The dig about Ensor being "used" by his sources was telling, since Goldberg was asked in a separate CNN interview whether he himself might have been used by the Kurds who helped him report the story, even paying for his bodyguards as he traveled the countryside. (The Kurds' incentive? They'd welcome an American effort to overthrow Hussein, who gassed the Kurds during the 1980s.)
As Goldberg himself conceded on camera, "Everybody has an agenda when they talk to a reporter." But apparently when that agenda runs counter to Goldberg's, reporters are being "used."
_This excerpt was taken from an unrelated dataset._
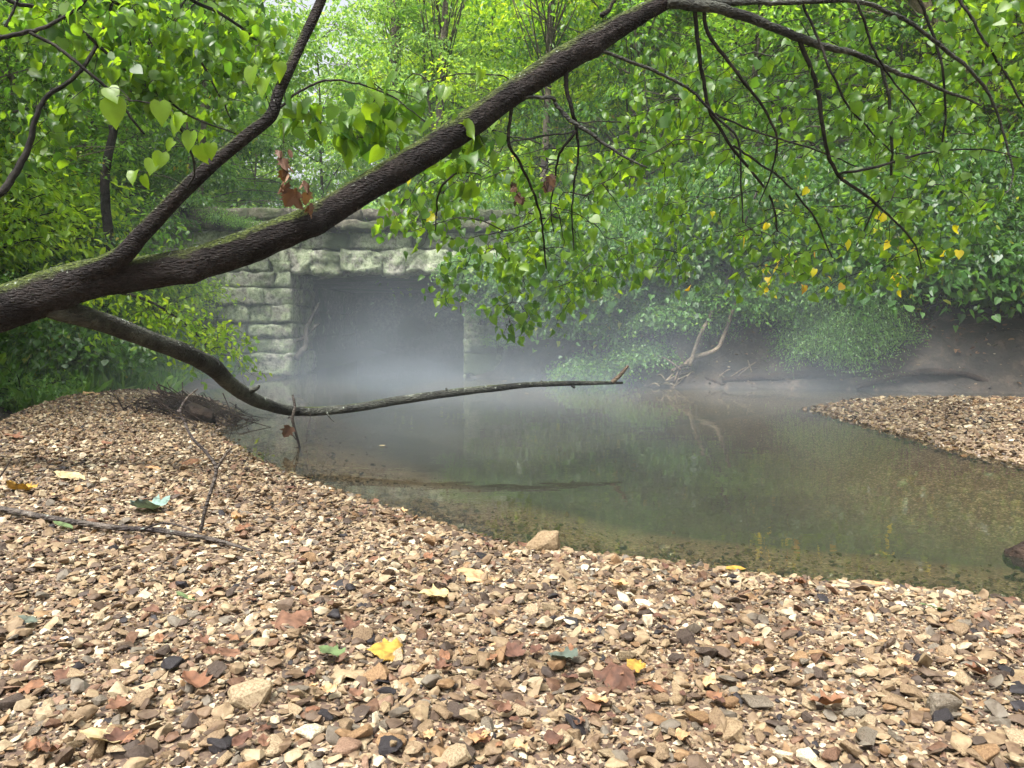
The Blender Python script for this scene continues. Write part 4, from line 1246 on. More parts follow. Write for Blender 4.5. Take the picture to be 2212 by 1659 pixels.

Former independent counsel Kenneth Starr knew a thing or two about using reporters. During his crusade, Starr befriended a number of Beltway journalists who routinely typed up his spin as gospel. Chief among the alleged culprits was Susan Schmidt of the Washington Post. Dubbed by lefties "Stenographer Sue" (or Steno Sue), she worked closely with Starr's office for nearly a decade. Years later, that alliance came in handy as she co-wrote a book on the impeachment affair heavily shaded from the Starr perspective, "Truth at Any Cost: Ken Starr and the Unmaking of Bill Clinton."
In his own book on the topic, "A Vast Conspiracy," Jeffrey Toobin detailed how, during a crucial juncture of the unfolding Lewinsky saga, Schmidt simply reported "falsehoods that the Starr team fed" her.
"All of this misinformation had a distinct purpose -- to persuade official Washington, and Lewinsky herself, that Starr had a strong case," wrote Toobin. "At the very least, the reporters seemed convinced."
And this, according to the author: "Lewinsky's lawyer Nate Speights recalled with amusement how, after his daily phone call with [Starr prosecutor] Jackie Bennett, the Post's Schmidt would call him and invariably repeat what Bennett had just said to him."
That old history came rushing back when Schmidt recently wrote a piece for the Washington Post about the final impeachment report delivered by Starr's successor, Robert Ray. The piece dutifully repeated Ray's charge that he could have indicted Clinton for obstruction of justice if he wanted, but that Ray had essentially taken mercy on the former president.
For liberal activists at Media Whores Online, who felt the report actually confirmed that the independent counsel's work had been a colossal and costly failure, Schmidt's dutiful spin was too much. So they started dispatching angry, although not threatening, e-mails her way.
As the Washington City Paper and American Prospect have reported, Schmidt, who'd spent the last 10 years getting paid to comb through the Clintons' public and private lives, didn't simply delete e-mails critical of her work, or answer them with a few choice words, as would be any journalist's right. Instead, in at least two cases, the thin-skinned reporter researched the domain names of the e-mail senders and contacted those people's employers. The implication was that employers might want to punish workers for wasting company time while sending politically charged e-mails, as if they'd been loitering on porn sites at their workstation.
When Brendan Nyhan tried to contact Schmidt for his American Prospect piece, she hung up on him. A Post editor did talk to the City Paper and explained that Schmidt was the victim of a "coordinated campaign" that had become "annoying."
More annoying than journalists who can't deal with criticism?